## What you have to do
Starting from the top of the material, restate each line exactly until the line that contains "cy.use_light_tree = True", which is also copied. Pictures are excluded.

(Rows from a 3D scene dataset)
________________________
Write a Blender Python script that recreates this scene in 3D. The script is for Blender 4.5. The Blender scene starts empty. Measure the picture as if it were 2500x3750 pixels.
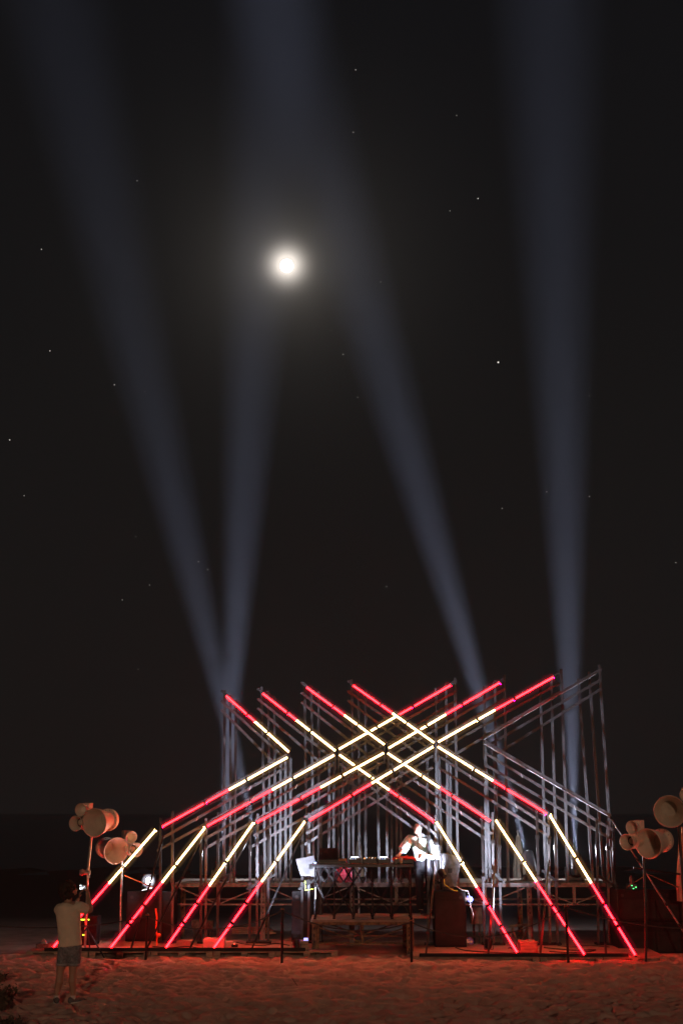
import bpy, math, random
import numpy as np
from mathutils import Vector, Matrix, noise
random.seed(7); rng = np.random.default_rng(7)
R = math.radians
S = bpy.context.scene
COL = S.collection

# ------------------------------------------------------------------ camera
F_PX, HALF_W, HALF_H = 4200.0, 1250.0, 1875.0
CAM_Z = 2.80
PITCH = math.atan(1090.0 / F_PX)
cam_d = bpy.data.cameras.new('camera'); cam = bpy.data.objects.new('camera', cam_d); COL.objects.link(cam)
cam.location = (0, 0, CAM_Z); cam.rotation_euler = (math.pi / 2 + PITCH, 0, 0)
cam_d.sensor_fit = 'VERTICAL'; cam_d.sensor_height = 36.0; cam_d.lens = 36.0 * F_PX / 3750.0
cam_d.clip_start = 0.1; cam_d.clip_end = 9000
S.camera = cam
S.view_settings.view_transform = 'Standard'; S.view_settings.look = 'None'
S.view_settings.exposure = 0.0; S.view_settings.gamma = 1.0; S.view_settings.use_curve_mapping = False
S.render.engine = 'CYCLES'
cy = S.cycles
cy.use_denoising = True
try: cy.denoiser = 'OPENIMAGEDENOISE'
except Exception: pass
cy.max_bounces = 4; cy.diffuse_bounces = 2; cy.glossy_bounces = 2; cy.transmission_bounces = 3
cy.transparent_max_bounces = 12; cy.volume_bounces = 0
cy.sample_clamp_indirect = 3.0; cy.sample_clamp_direct = 0.0
cy.caustics_reflective = False; cy.caustics_refractive = False
cy.use_light_tree = True

_c, _s = math.cos(PITCH), math.sin(PITCH)
def ray(x, y):
    u, v = (x - HALF_W) / F_PX, (HALF_H - y) / F_PX
    return Vector((u, _c - v * _s, _s + v * _c))
def P(x, y, Y):                                    # a point of the photograph's frame at distance Y
    d = ray(x, y); return Vector((d.x, d.y, d.z)) * (Y / d.y) + Vector((0, 0, CAM_Z))
def PZ(x, y, z):                                   # a point of the frame on the level z
    d = ray(x, y); return d * ((z - CAM_Z) / d.z) + Vector((0, 0, CAM_Z))

# ------------------------------------------------------------------ world: night sky with the moon's glow
MOON_DIR = ray(1050, 970).normalized()
W = bpy.data.worlds.new('World'); S.world = W; W.use_nodes = True
W.cycles.sampling_method = 'NONE'
nt = W.node_tree; nt.nodes.clear()
def N(t, **k):
    n = nt.nodes.new(t)
    for a, b in k.items(): setattr(n, a, b)
    return n
def M_(op, a, b=None, clamp=False):
    n = N('ShaderNodeMath', operation=op, use_clamp=clamp)
    for i, v in enumerate((a, b)):
        if v is None: continue
        if isinstance(v, (int, float)): n.inputs[i].default_value = v
        else: nt.links.new(v, n.inputs[i])
    return n.outputs[0]
tc = N('ShaderNodeTexCoord')
nrm = N('ShaderNodeVectorMath', operation='NORMALIZE'); nt.links.new(tc.outputs['Generated'], nrm.inputs[0])
dist = N('ShaderNodeVectorMath', operation='DISTANCE'); nt.links.new(nrm.outputs[0], dist.inputs[0]); dist.inputs[1].default_value = MOON_DIR
a = M_('MAXIMUM', dist.outputs['Value'], 0.0075)
g1 = M_('MULTIPLY', M_('POWER', M_('DIVIDE', 0.0238, a), 1.35), 0.110)
fall = M_('SUBTRACT', 1.0, M_('DIVIDE', a, 0.26), clamp=True)
g1 = M_('MULTIPLY', g1, M_('POWER', fall, 1.6))
sh = M_('MULTIPLY', M_('POWER', 2.718, M_('MULTIPLY', M_('POWER', M_('DIVIDE', a, 0.0125), 2.0), -1.0)), 0.85)
g1 = M_('ADD', g1, sh)
sep = N('ShaderNodeSeparateXYZ'); nt.links.new(nrm.outputs[0], sep.inputs[0])
ramp = N('ShaderNodeValToRGB'); nt.links.new(M_('MULTIPLY', sep.outputs['Z'], 1.4, clamp=True), ramp.inputs[0])
cr = ramp.color_ramp
cr.elements[0].position = 0.0; cr.elements[0].color = (0.0088, 0.0078, 0.0073, 1)
cr.elements[1].position = 1.0; cr.elements[1].color = (0.0050, 0.0051, 0.0062, 1)
e = cr.elements.new(0.45); e.color = (0.0076, 0.0071, 0.0069, 1)
glowc = N('ShaderNodeVectorMath', operation='SCALE'); glowc.inputs[0].default_value = (1.0, 0.90, 0.80); nt.links.new(g1, glowc.inputs['Scale'])
addc = N('ShaderNodeVectorMath', operation='ADD'); nt.links.new(ramp.outputs[0], addc.inputs[0]); nt.links.new(glowc.outputs[0], addc.inputs[1])
bg = N('ShaderNodeBackground'); nt.links.new(addc.outputs[0], bg.inputs[0]); bg.inputs[1].default_value = 1.0
wo = N('ShaderNodeOutputWorld'); nt.links.new(bg.outputs[0], wo.inputs[0])

# ------------------------------------------------------------------ sun lamp: the far warm light behind the camera, very dim
sd = bpy.data.lights.new('sun', 'SUN'); sd.energy = 0.33; sd.angle = R(2); sd.color = (1.0, 0.62, 0.40)
so = bpy.data.objects.new('sun', sd); COL.objects.link(so)
so.rotation_euler = Vector((-0.05, 1.0, -0.16)).to_track_quat('-Z', 'Y').to_euler()

HAZE_D = 0.0006

# ------------------------------------------------------------------ helpers
def link_mesh(name, V, Fc, m, parent=None, smooth=False, origin=None):
    me = bpy.data.meshes.new(name)
    o0 = Vector(origin) if origin is not None else (root_loc(parent) if parent else Vector((0, 0, 0)))
    me.from_pydata([(v[0] - o0[0], v[1] - o0[1], v[2] - o0[2]) for v in V], [], Fc)
    if m: me.materials.append(m)
    if smooth:
        me.polygons.foreach_set('use_smooth', [True] * len(me.polygons))
    me.update()
    o = bpy.data.objects.new(name, me); COL.objects.link(o)
    if parent: o.parent = parent
    elif origin is not None: o.location = o0
    return o
def root_loc(o):
    while o.parent: o = o.parent
    return Vector(o.location)
def tag(o, label=None, cat=None, group=None, kind=None):
    if label: o['label'] = label
    if cat: o['category'] = cat
    if group: o['group'] = group
    if kind: o['kind'] = kind
    return o
def thing(name, label, cat, loc, group=None):
    o = bpy.data.objects.new(name, None); COL.objects.link(o); o.location = loc; o.empty_display_size = 0.2
    return tag(o, label, cat, group)
def copy_tree(o, parent=None):
    c = o.copy(); COL.objects.link(c); c.parent = parent
    for ch in list(o.children): copy_tree(ch, c)
    return c
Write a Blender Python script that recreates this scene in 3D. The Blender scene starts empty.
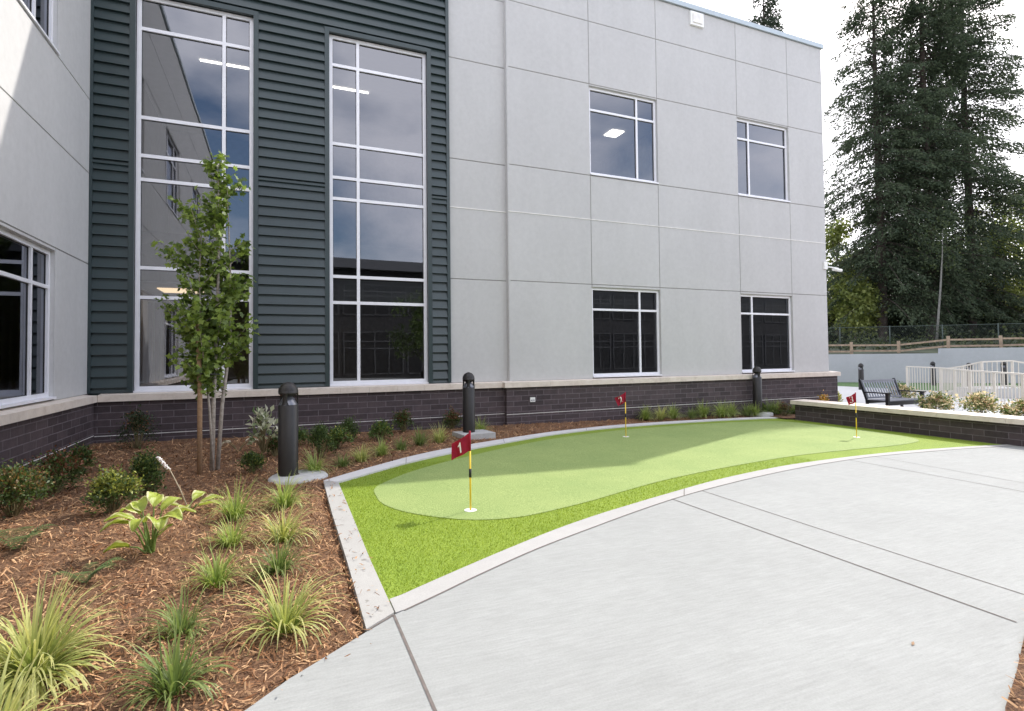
________________________
## Exercise solution
Write a Blender Python script that recreates this scene in 3D. The script is for Blender 4.5. The Blender scene starts empty. Measure the picture as if it were 2500x3750 pixels.
import bpy, math, random
import numpy as np
from mathutils import Vector, Matrix, noise
random.seed(7); rng = np.random.default_rng(7)
R = math.radians
S = bpy.context.scene
COL = S.collection

# ------------------------------------------------------------------ camera
F_PX, HALF_W, HALF_H = 4200.0, 1250.0, 1875.0
CAM_Z = 2.80
PITCH = math.atan(1090.0 / F_PX)
cam_d = bpy.data.cameras.new('camera'); cam = bpy.data.objects.new('camera', cam_d); COL.objects.link(cam)
cam.location = (0, 0, CAM_Z); cam.rotation_euler = (math.pi / 2 + PITCH, 0, 0)
cam_d.sensor_fit = 'VERTICAL'; cam_d.sensor_height = 36.0; cam_d.lens = 36.0 * F_PX / 3750.0
cam_d.clip_start = 0.1; cam_d.clip_end = 9000
S.camera = cam
S.view_settings.view_transform = 'Standard'; S.view_settings.look = 'None'
S.view_settings.exposure = 0.0; S.view_settings.gamma = 1.0; S.view_settings.use_curve_mapping = False
S.render.engine = 'CYCLES'
cy = S.cycles
cy.use_denoising = True
try: cy.denoiser = 'OPENIMAGEDENOISE'
except Exception: pass
cy.max_bounces = 4; cy.diffuse_bounces = 2; cy.glossy_bounces = 2; cy.transmission_bounces = 3
cy.transparent_max_bounces = 12; cy.volume_bounces = 0
cy.sample_clamp_indirect = 3.0; cy.sample_clamp_direct = 0.0
cy.caustics_reflective = False; cy.caustics_refractive = False
cy.use_light_tree = True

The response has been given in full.